Brief:
Give every line of the material again, exactly as written.

Data:

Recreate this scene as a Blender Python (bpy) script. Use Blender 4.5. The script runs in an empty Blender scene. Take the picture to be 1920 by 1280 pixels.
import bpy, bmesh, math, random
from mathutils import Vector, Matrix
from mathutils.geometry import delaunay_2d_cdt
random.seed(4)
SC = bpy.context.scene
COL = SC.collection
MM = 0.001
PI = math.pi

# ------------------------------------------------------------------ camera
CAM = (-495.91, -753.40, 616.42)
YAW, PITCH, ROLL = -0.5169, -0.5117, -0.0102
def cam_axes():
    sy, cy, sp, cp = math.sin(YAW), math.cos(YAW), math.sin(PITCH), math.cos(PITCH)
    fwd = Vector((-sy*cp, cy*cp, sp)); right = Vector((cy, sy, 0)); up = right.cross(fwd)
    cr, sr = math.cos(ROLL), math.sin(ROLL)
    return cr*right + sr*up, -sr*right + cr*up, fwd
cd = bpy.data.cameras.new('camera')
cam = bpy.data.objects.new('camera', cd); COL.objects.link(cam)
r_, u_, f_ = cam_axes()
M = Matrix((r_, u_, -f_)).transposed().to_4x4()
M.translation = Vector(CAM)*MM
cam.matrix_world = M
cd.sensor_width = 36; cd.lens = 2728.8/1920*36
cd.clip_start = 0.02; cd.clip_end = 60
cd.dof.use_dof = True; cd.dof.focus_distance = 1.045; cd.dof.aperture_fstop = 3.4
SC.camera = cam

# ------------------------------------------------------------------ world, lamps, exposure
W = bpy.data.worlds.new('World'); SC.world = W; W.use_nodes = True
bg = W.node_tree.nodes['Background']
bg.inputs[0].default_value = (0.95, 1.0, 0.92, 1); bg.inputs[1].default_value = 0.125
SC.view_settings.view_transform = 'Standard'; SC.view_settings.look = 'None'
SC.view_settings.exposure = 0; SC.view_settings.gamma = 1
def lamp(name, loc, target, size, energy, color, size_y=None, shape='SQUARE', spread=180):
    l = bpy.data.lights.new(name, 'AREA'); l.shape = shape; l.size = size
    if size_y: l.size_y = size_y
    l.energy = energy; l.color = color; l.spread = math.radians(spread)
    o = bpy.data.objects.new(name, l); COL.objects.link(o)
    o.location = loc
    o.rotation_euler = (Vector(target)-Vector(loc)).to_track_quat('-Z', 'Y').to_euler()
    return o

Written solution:
Recreate this scene as a Blender Python (bpy) script. Use Blender 4.5. The script runs in an empty Blender scene. Take the picture to be 1920 by 1280 pixels.
import bpy, bmesh, math, random
from mathutils import Vector, Matrix
from mathutils.geometry import delaunay_2d_cdt
random.seed(4)
SC = bpy.context.scene
COL = SC.collection
MM = 0.001
PI = math.pi

# ------------------------------------------------------------------ camera
CAM = (-495.91, -753.40, 616.42)
YAW, PITCH, ROLL = -0.5169, -0.5117, -0.0102
def cam_axes():
    sy, cy, sp, cp = math.sin(YAW), math.cos(YAW), math.sin(PITCH), math.cos(PITCH)
    fwd = Vector((-sy*cp, cy*cp, sp)); right = Vector((cy, sy, 0)); up = right.cross(fwd)
    cr, sr = math.cos(ROLL), math.sin(ROLL)
    return cr*right + sr*up, -sr*right + cr*up, fwd
cd = bpy.data.cameras.new('camera')
cam = bpy.data.objects.new('camera', cd); COL.objects.link(cam)
r_, u_, f_ = cam_axes()
M = Matrix((r_, u_, -f_)).transposed().to_4x4()
M.translation = Vector(CAM)*MM
cam.matrix_world = M
cd.sensor_width = 36; cd.lens = 2728.8/1920*36
cd.clip_start = 0.02; cd.clip_end = 60
cd.dof.use_dof = True; cd.dof.focus_distance = 1.045; cd.dof.aperture_fstop = 3.4
SC.camera = cam

# ------------------------------------------------------------------ world, lamps, exposure
W = bpy.data.worlds.new('World'); SC.world = W; W.use_nodes = True
bg = W.node_tree.nodes['Background']
bg.inputs[0].default_value = (0.95, 1.0, 0.92, 1); bg.inputs[1].default_value = 0.125
SC.view_settings.view_transform = 'Standard'; SC.view_settings.look = 'None'
SC.view_settings.exposure = 0; SC.view_settings.gamma = 1
def lamp(name, loc, target, size, energy, color, size_y=None, shape='SQUARE', spread=180):
    l = bpy.data.lights.new(name, 'AREA'); l.shape = shape; l.size = size
    if size_y: l.size_y = size_y
    l.energy = energy; l.color = color; l.spread = math.radians(spread)
    o = bpy.data.objects.new(name, l); COL.objects.link(o)
    o.location = loc
    o.rotation_euler = (Vector(target)-Vector(loc)).to_track_quat('-Z', 'Y').to_euler()
    return o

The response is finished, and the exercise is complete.